Zimmerman’s calculations seem much more plausible than Woolley’s direct reports. Woolley probably calculated from a base measure after areas had been excavated away, unable to re-measure, and the survey numbers are likely more accurate. The only problem with the recalculations is that it makes the PG800 chamber as much as 2.7 meters in height rather than the 1.7 that Woolley reported. This difference is quite noticeable in excavation since it is over the typical height of a person and climbing down into a pit 2.7 meters deep is much different than one only 1.7 meters. Nonetheless, Woolley’s own section drawing shows PG800 to be at least 2.5 meters tall, a good indication that it really was larger than he reported. Plus, the vaults of both tombs had largely collapsed, so the total height is an estimate at any rate.

Computer model of PG789 and PG800 with Woolley's section map to scale. Letters again designate sequence of excavation with E? never excavated.

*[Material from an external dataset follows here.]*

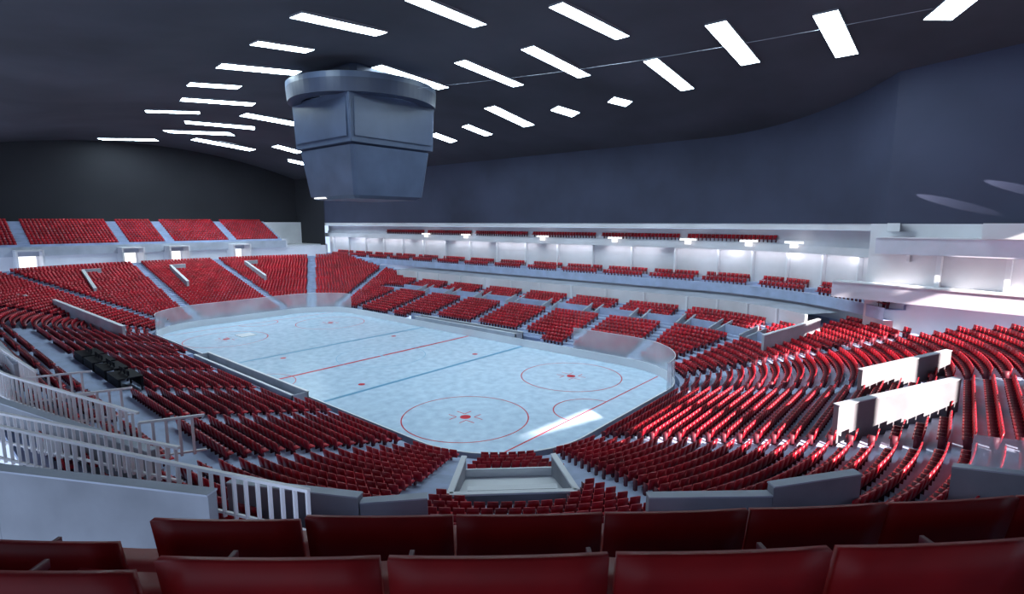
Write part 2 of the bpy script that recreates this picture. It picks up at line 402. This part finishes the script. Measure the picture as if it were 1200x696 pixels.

Computer model of PG789 and PG800 with Woolley’s section map to scale. Letters again designate sequence of excavation with E? never excavated.

The conclusion we have to come to is that there was more vertical space between the death pits than reported in the publication of Ur Excavations volume 2. Furthermore, the chamber of PG800 (D in the model) probably doesn’t belong with the high death pit labeled PG800 (A in the model). In fact, there may well be another death pit below PG789 (E? in the model) that is at the level of PG800’s chamber floor and associated with that tomb. Woolley didn’t dig deeper here. He was convinced that Puabi outlived her husband and wanted to be buried next to him but with her servants placed above his grave. That seems a more complex reconstruction than the idea that Puabi had died before whoever was in PG789 and the death pit above 789 is a still later grave.